Dan’s story may be unique in the specific details, but the situation he finds himself in today – still paying the price for a nonviolent crime many decades in the past – is far too common here in Maine. During my four years in the Maine Senate, I heard similar stories from many constituents who had made youthful mistakes, pleading for relief and an opportunity to move on with their lives.
That’s why I sponsored legislation two years ago, along with then-state Sen. Amy Volk of Scarborough, that would have allowed Maine people convicted of certain nonviolent crimes to petition the court that convicted them for expungement of their records and restoration of their rights, as long as they have served their time and have gone at least five years without re-offense.

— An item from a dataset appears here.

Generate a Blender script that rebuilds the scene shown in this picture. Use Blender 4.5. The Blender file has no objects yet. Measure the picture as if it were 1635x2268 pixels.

Maine, not having such a process in place, is an outlier. As “Second Chance” laws have been championed by both conservatives (like Kentucky Gov. Matt Bevin) and liberals (like Pennsylvania Gov. Tom Wolf), most states now have some version of this policy in place. The call for criminal justice reform has become so loud that even on the federal level President Trump has taken action, signing into law the historic and bipartisan First Step Act.
Two years ago, I made the mistake of believing that the common sense of the “Second Chance” proposal would make its passage an easy sell with my colleagues in the Maine House and Senate, only to discover that the old sentiment of “once a criminal, always a criminal” remains far too prevalent in the halls of Augusta. This measure was resoundingly rejected by both the Criminal Justice Committee and the broader Legislature.
As for Dan, he is still seeking a way forward. Two years ago, he applied again for a pardon. His application was rejected. Today, he is considering whether to apply once more or to seek a direct audience with the new governor, Janet Mills. He is uncertain if either would be productive.
But one thing is certain: The Maine Legislature has the power to fix this problem, not only for Dan, but for all Maine people like him as well. It’s past time for the Maine Legislature to take the issue of criminal justice reform seriously and to pass the Second Chance Act.